— Directive —
Only the span from the line containing "Write a Blender" down to the line containing "SCREEN_GAIN = 1.18" is to be printed, exactly and inclusively, with pictures omitted.

— Material for this exercise —
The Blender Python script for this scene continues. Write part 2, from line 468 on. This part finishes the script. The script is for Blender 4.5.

* * *

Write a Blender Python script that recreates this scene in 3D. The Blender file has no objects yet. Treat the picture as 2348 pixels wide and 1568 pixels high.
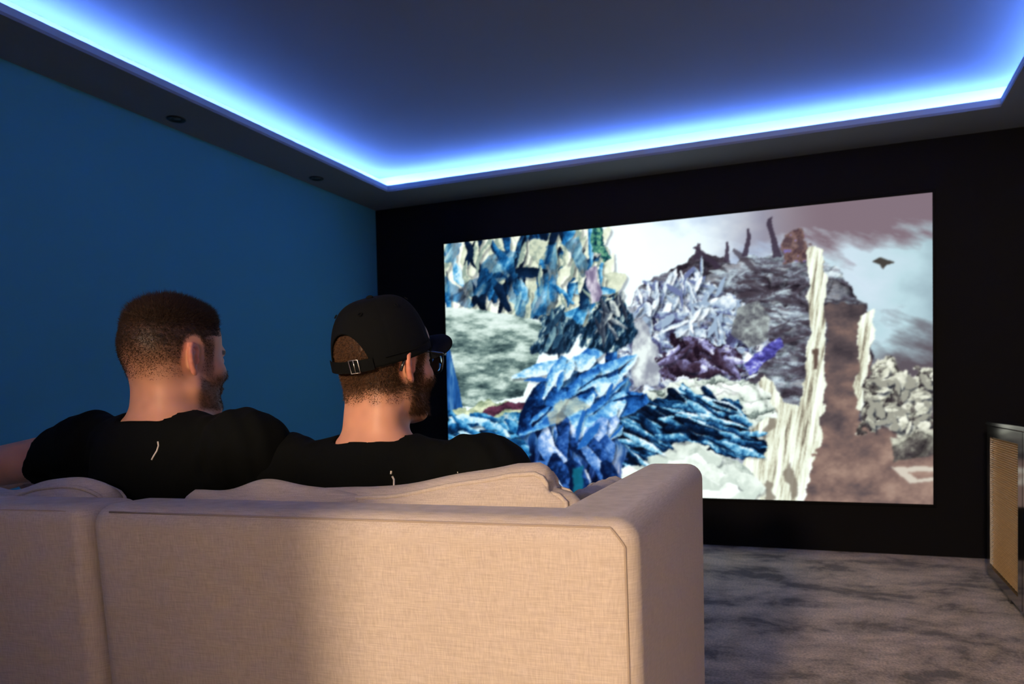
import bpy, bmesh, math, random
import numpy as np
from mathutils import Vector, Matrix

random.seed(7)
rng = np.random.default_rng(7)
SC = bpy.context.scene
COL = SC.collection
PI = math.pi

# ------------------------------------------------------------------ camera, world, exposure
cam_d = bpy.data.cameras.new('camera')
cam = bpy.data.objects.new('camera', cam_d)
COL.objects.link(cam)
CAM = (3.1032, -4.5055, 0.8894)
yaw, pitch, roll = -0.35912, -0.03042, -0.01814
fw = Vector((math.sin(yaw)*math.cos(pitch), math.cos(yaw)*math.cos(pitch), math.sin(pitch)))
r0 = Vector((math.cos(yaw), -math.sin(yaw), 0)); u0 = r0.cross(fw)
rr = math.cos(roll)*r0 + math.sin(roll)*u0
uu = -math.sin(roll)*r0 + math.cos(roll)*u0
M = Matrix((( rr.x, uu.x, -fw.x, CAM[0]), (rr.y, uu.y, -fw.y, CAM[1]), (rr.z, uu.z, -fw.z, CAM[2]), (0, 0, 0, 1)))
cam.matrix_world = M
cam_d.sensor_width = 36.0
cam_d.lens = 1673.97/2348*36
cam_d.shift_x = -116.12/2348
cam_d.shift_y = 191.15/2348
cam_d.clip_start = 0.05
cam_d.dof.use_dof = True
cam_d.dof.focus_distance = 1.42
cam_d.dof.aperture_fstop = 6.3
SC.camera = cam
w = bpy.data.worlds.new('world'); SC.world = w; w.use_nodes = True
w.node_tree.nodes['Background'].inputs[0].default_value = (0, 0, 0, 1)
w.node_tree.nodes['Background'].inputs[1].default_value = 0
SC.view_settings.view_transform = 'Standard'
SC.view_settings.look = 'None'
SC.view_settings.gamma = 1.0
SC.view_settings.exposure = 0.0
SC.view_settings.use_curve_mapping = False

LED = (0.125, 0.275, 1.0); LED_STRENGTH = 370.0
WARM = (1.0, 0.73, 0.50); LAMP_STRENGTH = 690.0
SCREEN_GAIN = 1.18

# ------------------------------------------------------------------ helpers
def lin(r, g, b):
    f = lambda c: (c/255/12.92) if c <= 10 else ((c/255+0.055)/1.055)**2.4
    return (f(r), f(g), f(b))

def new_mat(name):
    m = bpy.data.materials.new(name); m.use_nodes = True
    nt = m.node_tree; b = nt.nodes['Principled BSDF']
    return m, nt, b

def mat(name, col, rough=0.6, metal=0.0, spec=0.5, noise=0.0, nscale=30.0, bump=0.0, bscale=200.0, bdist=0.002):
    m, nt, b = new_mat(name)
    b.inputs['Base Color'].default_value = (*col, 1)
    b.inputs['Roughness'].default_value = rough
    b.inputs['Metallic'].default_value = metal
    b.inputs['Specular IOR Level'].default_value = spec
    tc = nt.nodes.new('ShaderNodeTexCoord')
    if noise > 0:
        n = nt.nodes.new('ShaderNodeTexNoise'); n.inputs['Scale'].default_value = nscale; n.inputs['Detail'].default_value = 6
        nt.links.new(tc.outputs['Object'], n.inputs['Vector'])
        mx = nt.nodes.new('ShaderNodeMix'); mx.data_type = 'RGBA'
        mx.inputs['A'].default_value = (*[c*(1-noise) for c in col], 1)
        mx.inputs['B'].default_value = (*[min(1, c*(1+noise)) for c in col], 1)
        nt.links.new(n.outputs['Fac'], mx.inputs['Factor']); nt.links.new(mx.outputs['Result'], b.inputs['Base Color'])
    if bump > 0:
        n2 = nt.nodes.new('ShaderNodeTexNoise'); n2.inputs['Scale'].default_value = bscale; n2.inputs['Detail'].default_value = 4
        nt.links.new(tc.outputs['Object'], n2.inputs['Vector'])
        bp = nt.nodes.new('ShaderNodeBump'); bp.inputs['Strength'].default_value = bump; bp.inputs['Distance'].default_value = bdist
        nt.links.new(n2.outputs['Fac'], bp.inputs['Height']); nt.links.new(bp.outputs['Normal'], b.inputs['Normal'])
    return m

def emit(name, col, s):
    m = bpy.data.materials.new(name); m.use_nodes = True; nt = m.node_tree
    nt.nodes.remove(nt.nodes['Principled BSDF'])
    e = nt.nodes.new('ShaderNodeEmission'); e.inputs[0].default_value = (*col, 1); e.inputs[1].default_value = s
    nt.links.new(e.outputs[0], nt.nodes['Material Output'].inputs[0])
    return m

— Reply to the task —
Write a Blender Python script that recreates this scene in 3D. The Blender file has no objects yet. Treat the picture as 2348 pixels wide and 1568 pixels high.
import bpy, bmesh, math, random
import numpy as np
from mathutils import Vector, Matrix

random.seed(7)
rng = np.random.default_rng(7)
SC = bpy.context.scene
COL = SC.collection
PI = math.pi

# ------------------------------------------------------------------ camera, world, exposure
cam_d = bpy.data.cameras.new('camera')
cam = bpy.data.objects.new('camera', cam_d)
COL.objects.link(cam)
CAM = (3.1032, -4.5055, 0.8894)
yaw, pitch, roll = -0.35912, -0.03042, -0.01814
fw = Vector((math.sin(yaw)*math.cos(pitch), math.cos(yaw)*math.cos(pitch), math.sin(pitch)))
r0 = Vector((math.cos(yaw), -math.sin(yaw), 0)); u0 = r0.cross(fw)
rr = math.cos(roll)*r0 + math.sin(roll)*u0
uu = -math.sin(roll)*r0 + math.cos(roll)*u0
M = Matrix((( rr.x, uu.x, -fw.x, CAM[0]), (rr.y, uu.y, -fw.y, CAM[1]), (rr.z, uu.z, -fw.z, CAM[2]), (0, 0, 0, 1)))
cam.matrix_world = M
cam_d.sensor_width = 36.0
cam_d.lens = 1673.97/2348*36
cam_d.shift_x = -116.12/2348
cam_d.shift_y = 191.15/2348
cam_d.clip_start = 0.05
cam_d.dof.use_dof = True
cam_d.dof.focus_distance = 1.42
cam_d.dof.aperture_fstop = 6.3
SC.camera = cam
w = bpy.data.worlds.new('world'); SC.world = w; w.use_nodes = True
w.node_tree.nodes['Background'].inputs[0].default_value = (0, 0, 0, 1)
w.node_tree.nodes['Background'].inputs[1].default_value = 0
SC.view_settings.view_transform = 'Standard'
SC.view_settings.look = 'None'
SC.view_settings.gamma = 1.0
SC.view_settings.exposure = 0.0
SC.view_settings.use_curve_mapping = False

LED = (0.125, 0.275, 1.0); LED_STRENGTH = 370.0
WARM = (1.0, 0.73, 0.50); LAMP_STRENGTH = 690.0
SCREEN_GAIN = 1.18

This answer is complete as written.